One Ted Cruz has emerged as the most stridently homophobic of the GOP’s 2016 contenders. Of course, it’s not as if his positions on LGBT issues are all that different from any other likely GOP contender. But the Scott Walkers and Jeb Bushes of the party prefer to keep quiet about their conservative social views, lest they alienate swing voters. (Although it’s worth noting that Ohio Sen. Rob Portman, who came out for marriage equality after learning his son is gay, is reportedly considering a bid. He would lose.) Cruz, by contrast, is out and proud with his anti-gay views, and by repeatedly inserting himself into anti-gay firestorms, he’s showing every sign that bigoted demagoguery will be central to a Cruz 2016 campaign.

The most consequential moment of Cruz’s nascent Senate career is, no doubt, the government shutdown he triggered last year over Obamacare. But he has also introduced among the most odious pieces of anti-gay legislation since the Defense of Marriage Act. Earlier this year, Cruz and Utah Sen. Mike Lee introduced a bill that would preserve the rights of states to ban marriage equality and to refuse recognition of same-sex unions performed in other states. Because the bill would have sanctioned a patchwork of state laws on marriage equality and jeopardized same-sex couples’ rights as they traveled from state to state, LGBT advocates nicknamed the legislation the “’You’re Not Married Anymore’ Bill.”

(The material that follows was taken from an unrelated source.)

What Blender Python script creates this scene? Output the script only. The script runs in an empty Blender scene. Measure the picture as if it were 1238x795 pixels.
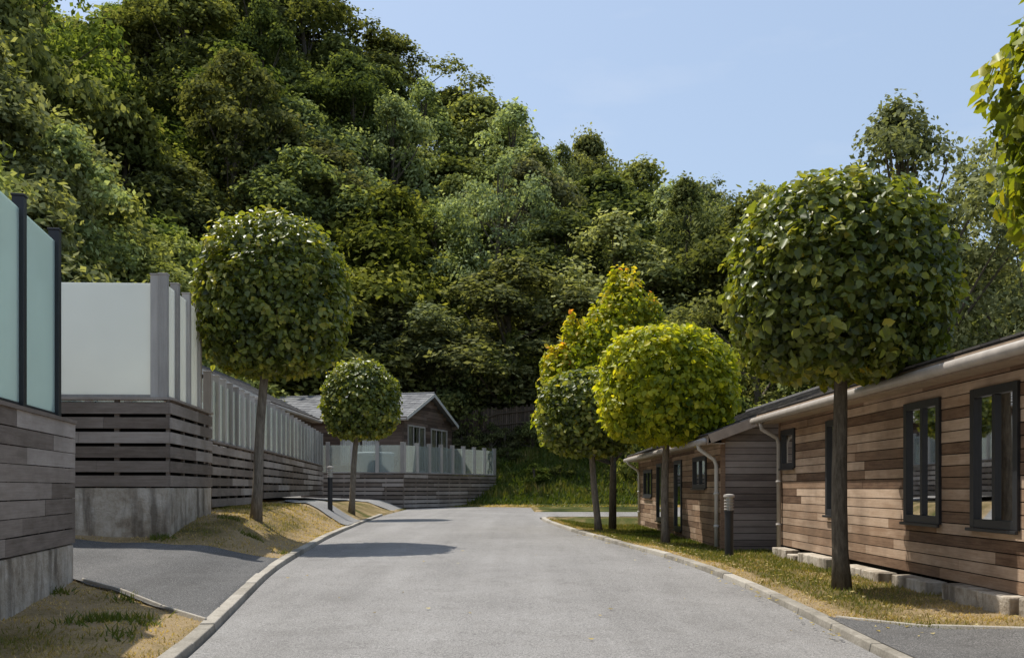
import bpy, math, random
import numpy as np
from mathutils import Vector, noise, Matrix
random.seed(7); rng=np.random.default_rng(11)
scene=bpy.context.scene
COL=scene.collection

# ---------------------------------------------------------------- helpers
def link(o,parent=None):
    COL.objects.link(o)
    if parent is not None: o.parent=parent
    return o
def empty(name,loc=(0,0,0)):
    e=bpy.data.objects.new(name,None); e.empty_display_size=.3
    e.location=loc
    return link(e)
def sm(t):
    t=max(0.,min(1.,t)); return t*t*(3-2*t)

class MB:
    def __init__(s): s.v=[];s.f=[];s.m=[];s.a=[]
    def face(s,pts,mi=0,a=.5):
        n=len(s.v); s.v+= [tuple(p) for p in pts]; s.f.append(tuple(range(n,n+len(pts)))); s.m.append(mi); s.a.append(a)
    def box(s,o,ux,uy,uz,mi=0,a=None):
        """o = corner; ux,uy,uz = edge vectors"""
        if a is None: a=random.random()
        o=Vector(o);ux=Vector(ux);uy=Vector(uy);uz=Vector(uz)
        n=len(s.v)
        P=[o,o+ux,o+ux+uy,o+uy,o+uz,o+ux+uz,o+ux+uy+uz,o+uy+uz]
        s.v+=[tuple(p) for p in P]
        flip = ux.cross(uy).dot(uz)<0
        for q in ((0,3,2,1),(4,5,6,7),(0,1,5,4),(1,2,6,5),(2,3,7,6),(3,0,4,7)):
            q=q[::-1] if flip else q
            s.f.append(tuple(n+i for i in q)); s.m.append(mi); s.a.append(a)
    def tube(s,pts,rad,n=8,mi=0,a=.5,cap=True):
        pts=[Vector(p) for p in pts]
        if not isinstance(rad,(list,tuple)): rad=[rad]*len(pts)
        rings=[]
        ref=Vector((0.13,1,0.07)).normalized()
        for i,p in enumerate(pts):
            t=(pts[min(i+1,len(pts)-1)]-pts[max(i-1,0)]).normalized()
            r=ref if abs(t.dot(ref))<.95 else Vector((1,0,0))
            u=t.cross(r).normalized(); w=t.cross(u)
            b=len(s.v)
            for k in range(n):
                an=2*math.pi*k/n
                s.v.append(tuple(p+(u*math.cos(an)+w*math.sin(an))*rad[i]))
            rings.append(b)
        for i in range(len(pts)-1):
            for k in range(n):
                k2=(k+1)%n
                s.f.append((rings[i]+k,rings[i]+k2,rings[i+1]+k2,rings[i+1]+k)); s.m.append(mi); s.a.append(a)
        if cap:
            s.f.append(tuple(rings[0]+k for k in range(n))[::-1]); s.m.append(mi); s.a.append(a)
            s.f.append(tuple(rings[-1]+k for k in range(n))); s.m.append(mi); s.a.append(a)
    def lathe(s,c,prof,n=20,mi=0,a=.5):
        b0=len(s.v)
        for r,z in prof:
            for k in range(n):
                an=2*math.pi*k/n
                s.v.append((c[0]+r*math.cos(an),c[1]+r*math.sin(an),c[2]+z))
        for i in range(len(prof)-1):
            for k in range(n):
                k2=(k+1)%n
                s.f.append((b0+i*n+k,b0+i*n+k2,b0+(i+1)*n+k2,b0+(i+1)*n+k)); s.m.append(mi); s.a.append(a)
    def obj(s,name,mats,parent=None,smooth=False,bevel=0):
        me=bpy.data.meshes.new(name)
        me.from_pydata(s.v,[],s.f)
        me.polygons.foreach_set('material_index',s.m)
        at=me.attributes.new('v','FLOAT','FACE'); at.data.foreach_set('value',s.a)
        if smooth: me.polygons.foreach_set('use_smooth',[True]*len(s.f))
        for m in (mats if isinstance(mats,(list,tuple)) else [mats]): me.materials.append(m)
        me.update()
        o=bpy.data.objects.new(name,me); link(o,parent)
        if bevel:
            b=o.modifiers.new('bev','BEVEL'); b.width=bevel; b.segments=2; b.limit_method='ANGLE'
        return o

# ---------------------------------------------------------------- materials
def newmat(name):
    m=bpy.data.materials.new(name); m.use_nodes=True
    nt=m.node_tree; nt.nodes.clear()
    out=nt.nodes.new('ShaderNodeOutputMaterial')
    return m,nt,out
def N(nt,t,**kw):
    n=nt.nodes.new(t)
    for k,v in kw.items(): setattr(n,k,v)
    return n
def noise_tex(nt,scale,detail=4,rough=.6,mapscale=None):
    n=N(nt,'ShaderNodeTexNoise'); n.inputs['Scale'].default_value=scale
    n.inputs['Detail'].default_value=detail; n.inputs['Roughness'].default_value=rough
    src=N(nt,'ShaderNodeNewGeometry').outputs['Position']
    if mapscale:
        mp=N(nt,'ShaderNodeMapping'); mp.inputs['Scale'].default_value=mapscale
        nt.links.new(src,mp.inputs['Vector']); src=mp.outputs['Vector']
    nt.links.new(src,n.inputs['Vector'])
    return n.outputs['Fac']
def ramp(nt,fac,stops,interp='LINEAR'):
    r=N(nt,'ShaderNodeValToRGB'); cr=r.color_ramp; cr.interpolation=interp
    while len(cr.elements)<len(stops): cr.elements.new(.5)
    for e,(p,c) in zip(cr.elements,stops):
        e.position=p; e.color=(*c,1) if len(c)==3 else c
    nt.links.new(fac,r.inputs['Fac']); return r.outputs['Color']
def mix(nt,a,b,fac,mode='MIX'):
    m=N(nt,'ShaderNodeMix',data_type='RGBA',blend_type=mode)
    for s,v in ((m.inputs[6],a),(m.inputs[7],b)):
        if isinstance(v,tuple): s.default_value=(*v,1)
        else: nt.links.new(v,s)
    if isinstance(fac,(int,float)): m.inputs[0].default_value=fac
    else: nt.links.new(fac,m.inputs[0])
    return m.outputs[2]
def math_(nt,op,a,b=None,clamp=False):
    m=N(nt,'ShaderNodeMath',operation=op); m.use_clamp=clamp
    for i,v in enumerate((a,b)):
        if v is None: continue
        if isinstance(v,(int,float)): m.inputs[i].default_value=v
        else: nt.links.new(v,m.inputs[i])
    return m.outputs[0]
def attr(nt,name='v'):
    return N(nt,'ShaderNodeAttribute',attribute_name=name).outputs['Fac']
def principled(nt,out,color,rough=.7,spec=.4,bump=None,bs=.3,bd=.01,metal=0):
    p=N(nt,'ShaderNodeBsdfPrincipled')
    if isinstance(color,tuple): p.inputs['Base Color'].default_value=(*color,1)
    else: nt.links.new(color,p.inputs['Base Color'])
    if isinstance(rough,(int,float)): p.inputs['Roughness'].default_value=rough
    else: nt.links.new(rough,p.inputs['Roughness'])
    p.inputs['Specular IOR Level'].default_value=spec; p.inputs['Metallic'].default_value=metal
    if bump is not None:
        b=N(nt,'ShaderNodeBump'); b.inputs['Strength'].default_value=bs; b.inputs['Distance'].default_value=bd
        nt.links.new(bump,b.inputs['Height']); nt.links.new(b.outputs['Normal'],p.inputs['Normal'])
    nt.links.new(p.outputs[0],out.inputs['Surface'])
    return p

def mat_plain(name,col,rough=.6,spec=.4,var=.15,metal=0):
    m,nt,out=newmat(name)
    n=noise_tex(nt,6,5)
    c=ramp(nt,n,[(.3,tuple(x*(1-var) for x in col)),(.7,tuple(min(1,x*(1+var)) for x in col))])
    principled(nt,out,c,rough,spec,n,.1,.01,metal); return m

def mat_wood(name,c0,c1,c2,horizontal=True,dirt=(.08,.07,.06),dirtamt=.35,rough=.75):
    m,nt,out=newmat(name)
    sc=(1.2,1.2,40) if horizontal else (35,35,1.2)
    g=noise_tex(nt,1.6,6,.65,mapscale=sc)
    g2=noise_tex(nt,2.5,5,.7,mapscale=(1,1,4) if horizontal else (4,4,1))
    big=noise_tex(nt,1.1,4,.6)
    v=attr(nt)
    f=math_(nt,'ADD',math_(nt,'MULTIPLY',v,.40),math_(nt,'MULTIPLY',g,.28))
    f=math_(nt,'ADD',f,math_(nt,'MULTIPLY',g2,.32))
    c=ramp(nt,f,[(.28,c0),(.5,c1),(.74,c2)])
    d=ramp(nt,big,[(.42,(0,0,0)),(.65,(1,1,1))])
    c=mix(nt,c,dirt,math_(nt,'MULTIPLY',d,dirtamt))
    principled(nt,out,c,rough,.25,g,.35,.004); return m

M_SLAT=mat_wood('weathered_grey_boards',(.14,.108,.085),(.29,.24,.20),(.46,.40,.35),dirt=(.10,.08,.06),dirtamt=.35)
M_BROWN=mat_wood('brown_cladding',(.11,.062,.038),(.32,.205,.13),(.60,.45,.33),dirt=(.12,.085,.06),dirtamt=.45)
M_GREYCLAD=mat_wood('grey_cladding',(.14,.11,.095),(.28,.23,.20),(.42,.36,.32),dirt=(.1,.085,.07),dirtamt=.3)
M_DARKCLAD=mat_wood('dark_brown_cladding',(.06,.037,.027),(.13,.085,.06),(.21,.145,.11),dirtamt=.3)
M_POST=mat_wood('grey_post_timber',(.28,.255,.225),(.42,.385,.345),(.57,.53,.48),horizontal=False,dirtamt=.12)
M_FENCE=mat_wood('brown_fence_timber',(.05,.035,.025),(.11,.08,.055),(.19,.135,.10),horizontal=False)
M_VOID_SHADE=mat_plain('painted_void_shade',(.012,.011,.010),.9,.1)  # near-black colour standing in for shade in gaps and rooms
M_BLACK=mat_plain('black_painted_metal',(.018,.019,.022),.45,.5)
M_WHITE=mat_plain('white_upvc',(.60,.58,.53),.5,.4,.1)
M_GUTTER=mat_plain('grey_gutter',(.40,.36,.32),.5,.4,.15)
M_CURTAIN=mat_plain('curtain_cloth',(.78,.74,.67),.9,.1,.12)
M_BEIGE=mat_plain('beige_timber_trim',(.34,.26,.19),.7,.3,.2)

def mat_concrete():
    m,nt,out=newmat('stained_concrete')
    a=noise_tex(nt,2.0,8,.7); b=noise_tex(nt,38,3); e=noise_tex(nt,9,5,.7)
    st=noise_tex(nt,1.5,5,.6,mapscale=(3,3,.5))
    c=ramp(nt,math_(nt,'ADD',math_(nt,'MULTIPLY',a,.7),math_(nt,'MULTIPLY',e,.3)),[(.34,(.20,.155,.11)),(.46,(.40,.34,.265)),(.52,(.48,.42,.34)),(.64,(.62,.56,.48))])
    c=mix(nt,c,(.09,.07,.05),math_(nt,'MULTIPLY',ramp(nt,st,[(.48,(0,0,0)),(.64,(1,1,1))]),.75))
    h=math_(nt,'ADD',math_(nt,'ADD',a,e),math_(nt,'MULTIPLY',b,.3))
    principled(nt,out,c,.9,.2,h,.7,.03); return m
M_CONC=mat_concrete()

def mat_kerb():
    m,nt,out=newmat('kerb_concrete')
    a=noise_tex(nt,3.5,6,.7); b=noise_tex(nt,60,2)
    v=attr(nt)
    f=math_(nt,'ADD',math_(nt,'MULTIPLY',v,.3),math_(nt,'MULTIPLY',a,.7))
    c=ramp(nt,f,[(.3,(.24,.215,.175)),(.55,(.42,.38,.32)),(.75,(.50,.46,.39))])
    c=mix(nt,c,ramp(nt,b,[(.35,(.6,.6,.6)),(.6,(1,1,1))]),.6,'MULTIPLY')
    principled(nt,out,c,.9,.2,b,.3,.004); return m
M_KERB=mat_kerb()

def mat_asphalt(name,c0,c1,c2,crack=.12):
    m,nt,out=newmat(name)
    fine=noise_tex(nt,105,2,.7); mid=noise_tex(nt,42,3,.65); big=noise_tex(nt,.45,6,.6)
    trk=noise_tex(nt,1.0,5,.65,mapscale=(1.5,.10,1)); blot=noise_tex(nt,3.2,5,.65)
    f=math_(nt,'ADD',math_(nt,'MULTIPLY',big,.5),math_(nt,'MULTIPLY',trk,.5))
    c=ramp(nt,f,[(.34,c0),(.5,c1),(.66,c2)])
    sp=ramp(nt,fine,[(.38,(.30,.30,.30)),(.48,(.95,.95,.95)),(.62,(1.0,1.0,1.0))])
    c=mix(nt,c,sp,.85,'MULTIPLY')
    lt=ramp(nt,fine,[(.58,(0,0,0)),(.66,(1,1,1))])
    c=mix(nt,c,(.50,.48,.45),math_(nt,'MULTIPLY',lt,.5))
    sp2=ramp(nt,mid,[(.36,(.62,.62,.62)),(.55,(1,1,1))])
    c=mix(nt,c,sp2,.7,'MULTIPLY')
    c=mix(nt,c,ramp(nt,blot,[(.3,(.80,.79,.78)),(.5,(1,1,1))]),.7,'MULTIPLY')
    vo=N(nt,'ShaderNodeTexVoronoi',feature='DISTANCE_TO_EDGE'); vo.inputs['Scale'].default_value=.22
    geo=N(nt,'ShaderNodeNewGeometry'); 
    nz=N(nt,'ShaderNodeTexNoise'); nz.inputs['Scale'].default_value=1.3; nz.inputs['Detail'].default_value=5
    nt.links.new(geo.outputs['Position'],nz.inputs['Vector'])
    add=N(nt,'ShaderNodeVectorMath',operation='ADD'); nt.links.new(geo.outputs['Position'],add.inputs[0]); nt.links.new(nz.outputs['Color'],add.inputs[1])
    nt.links.new(add.outputs[0],vo.inputs['Vector'])
    cr=ramp(nt,vo.outputs['Distance'],[(.0,(.5,.5,.5)),(.004,(1,1,1))])
    c=mix(nt,c,cr,crack,'MULTIPLY')
    h=math_(nt,'ADD',fine,math_(nt,'MULTIPLY',mid,.5))
    principled(nt,out,c,.85,.25,h,.7,.007); return m
M_ROAD=mat_asphalt('asphalt_road',(.225,.212,.198),(.29,.275,.258),(.35,.333,.314))
M_DRIVE=mat_asphalt('asphalt_drive',(.085,.082,.079),(.12,.116,.112),(.165,.158,.152))
M_PATH=mat_asphalt('pale_path',(.24,.235,.225),(.29,.28,.27),(.34,.33,.32))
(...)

That bill stood approximately as much chance of becoming law as legislation making Che Guevara’s birthday a national holiday. Beyond introducing hopeless bills, however, Cruz has served up no shortage of bombastic anti-gay rhetoric. Cruz was among the first GOP politicians to rush to the defense of Duck Dynasty star Phil Robertson after he made crude anti-gay remarks in an interview with GQ magazine. Commenting on the controversy, Cruz wrote on his Facebook page, “The reason that so many Americans love Duck Dynasty is because it represents the America usually ignored or mocked by liberal elites: a family that loves and cares for each other, believes in God, and speaks openly about their faith.”

Those liberal elites, at it again – deigning to mock a down-home reality show star for speaking openly about his faith by equating gay people with terrorists and goat fuckers.

More recently, we saw Cruz going ballistic in the wake of the Supreme Court’s decision last week to let stand a series of lower court rulings in favor of marriage equality. Calling the decision “tragic and indefensible” and “judicial activism at its worst,” Cruz vowed to introduce a constitutional amendment “to prevent the federal government or the courts from attacking or striking down state marriage laws.” It’s precisely the kind of debate the GOP, increasingly out of step with public opinion on LGBT equality, wants to avoid. But Cruz is determined to have it.

This week brought more anti-gay hysteria. Local and national conservatives have pounced on Houston Mayor Annise Parker – a lesbian and favorite right-wing target – after attorneys defending that city’s new LGBT non-discrimination ordinance subpoenaed sermons by anti-gay pastors opposed to the ordinance. Cruz joined the chorus of condemnation Wednesday.

"This is wrong. It's unbefitting of Texans, and it's un-American. The government has no business asking pastors to turn over their sermons. These subpoenas are a grotesque abuse of power, and the officials who approved them should be held accountable by the people. The mayor should be ashamed. And we should all be proud to stand up and defend the pastors who are resisting these blatant attempts to suppress their First Amendment rights,” Cruz said in a statement.

As the Huffington Post’s Paige Lavender notes, however, the mayor herself had nothing to do with the subpoenas, which were issued by independent attorneys working pro bono for the city and, at any rate, were pretty standard legal procedure.

But the Religious Right is wedded to the narrative the LGBT equality poses a fundamental threat to religious liberty and rights of individual conscience – Soon we could have to bake cakes! For GAY COUPLES!!! – and Cruz is savvy enough to know that religious liberty controversies are the next major gay rights battleground.

While your faithful correspondent doesn’t see Cruz as likely to capture the GOP nod in 2016, his rabidly anti-gay views could nonetheless do great damage to the party as it attempts to squelch talk of LGBT issues. Consider the way Santorum’s anti-contraception views became fodder for debate moderators in 2012, forcing the GOP into an awkward conversation on the subject and helping drive more women voters to the Democratic Party.

A similar dynamic may well play out with gay rights in 2016, when younger and less conservative voters will turn out in far greater numbers than in a midterm year like this one. Gay rights won’t necessarily be foremost in their minds, but if the GOP can’t shed its troglodyte image on the issue, they’re unlikely to even get a hearing from much of the voting public. And if that’s the case, they can thank Ted Cruz.